Monster
Written and directed by Patty Jenkins

Starring Charlize Theron, Christina Ricci

 

Monster

We have a lot to answer for, you and I. Our national slogan seems to be "Hey, make something of yourself!" It's usually said to those of us tormented as children by being raped, abused or neglected by people like you and me: people, parents, relatives, charged with nurturing them but who instead cripple them. So they grow up to live in a fantasy world, failing at everything, meeting reality only as they careen from disaster to disaster.

That was the case with Aileen Wuornos, a prostitute working the highways of central Florida in the 1980s. Stumbling from blow job to hand job to 'straight up,' she was down to her last few dollars and thought of killing herself - not for the first time. Then she met Selby Wall, eighteen years old and trying to find herself as a lesbian. What happened to them from that moment on is the story - the true story - of "Monster," written and directed by Patty Jenkins and starring - for a minute I was going to say Aileen Wuornos, but in fact it is Charlize Theron, the stunning blonde of a dozen major films, who always enchants us with those gorgeous sky-blue eyes. But Aileen is not a stunning blonde. She has a face ravaged by acne, a bucktoothed mouth that turns down into an angry grimace, and piercing brown eyes that seem to open into a vision of hell. Theron lets us look into those eyes and see both the monster and the child; it is the performance of the year. And Selby is that amazingly brave actress Christina Ricci, who for more than a decade has made a career of testing herself in every offbeat film you can think of.
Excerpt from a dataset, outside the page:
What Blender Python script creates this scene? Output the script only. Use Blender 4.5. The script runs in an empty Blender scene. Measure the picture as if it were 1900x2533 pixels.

The two of them play out their lives for us as "Monster" takes us along with them. Aileen wants to be Selby's protector, her provider, her breadwinner. She dreams of a life with money, a house on the beach, a job. But all she can do is turn tricks. And when a customer takes her in his car out into the woods, ties her up and rapes her, she finds his gun and kills him. She's horrified at what she did, but she was justified in her own eyes. It seems to release some of the hatred she feels toward the men who used her from childhood on - she was turning tricks at age 13. So she takes the man's gun, and when the tension of another trick sets off that impulse again, she kills that man too. By the end she has killed seven men.

But the film is less about the killings, shocking as they are, than about Aileen and Selby, and the more and more frantic life they lead, trying desperately to act 'normal' but never making it; running from motel to apartment, hiding the johns' cars, spinning faster and faster in the whirlwind.

Wuornos has already been the subject of two documentaries; she was convicted - the media called her, inaccurately, "the first woman serial killer" - and spent eleven years on death row before being executed in 2002. We can wonder whether our pompous, smug society will ever take responsibility for our Aileen Wuornos, for surely there are many many more, crying uheard for help.